Task instructions: Repeat the whole listing below, word for word.

Data provided:
-.-.-

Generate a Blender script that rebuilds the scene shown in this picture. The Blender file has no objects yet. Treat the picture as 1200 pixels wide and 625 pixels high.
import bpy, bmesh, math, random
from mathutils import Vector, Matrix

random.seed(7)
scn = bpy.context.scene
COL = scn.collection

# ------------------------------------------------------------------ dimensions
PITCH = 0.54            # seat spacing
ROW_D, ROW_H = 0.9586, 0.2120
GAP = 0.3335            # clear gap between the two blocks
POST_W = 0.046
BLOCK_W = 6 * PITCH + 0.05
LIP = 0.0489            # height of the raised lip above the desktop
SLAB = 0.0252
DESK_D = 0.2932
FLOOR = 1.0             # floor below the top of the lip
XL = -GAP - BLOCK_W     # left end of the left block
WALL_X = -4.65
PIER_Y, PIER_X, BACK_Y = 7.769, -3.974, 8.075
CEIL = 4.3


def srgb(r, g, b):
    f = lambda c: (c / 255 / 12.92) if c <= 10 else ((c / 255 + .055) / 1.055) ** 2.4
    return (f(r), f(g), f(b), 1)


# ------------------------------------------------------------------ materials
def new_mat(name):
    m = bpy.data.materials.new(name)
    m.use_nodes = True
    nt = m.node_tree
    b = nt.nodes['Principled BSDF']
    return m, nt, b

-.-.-

The solution:
Generate a Blender script that rebuilds the scene shown in this picture. The Blender file has no objects yet. Treat the picture as 1200 pixels wide and 625 pixels high.
import bpy, bmesh, math, random
from mathutils import Vector, Matrix

random.seed(7)
scn = bpy.context.scene
COL = scn.collection

# ------------------------------------------------------------------ dimensions
PITCH = 0.54            # seat spacing
ROW_D, ROW_H = 0.9586, 0.2120
GAP = 0.3335            # clear gap between the two blocks
POST_W = 0.046
BLOCK_W = 6 * PITCH + 0.05
LIP = 0.0489            # height of the raised lip above the desktop
SLAB = 0.0252
DESK_D = 0.2932
FLOOR = 1.0             # floor below the top of the lip
XL = -GAP - BLOCK_W     # left end of the left block
WALL_X = -4.65
PIER_Y, PIER_X, BACK_Y = 7.769, -3.974, 8.075
CEIL = 4.3


def srgb(r, g, b):
    f = lambda c: (c / 255 / 12.92) if c <= 10 else ((c / 255 + .055) / 1.055) ** 2.4
    return (f(r), f(g), f(b), 1)


# ------------------------------------------------------------------ materials
def new_mat(name):
    m = bpy.data.materials.new(name)
    m.use_nodes = True
    nt = m.node_tree
    b = nt.nodes['Principled BSDF']
    return m, nt, b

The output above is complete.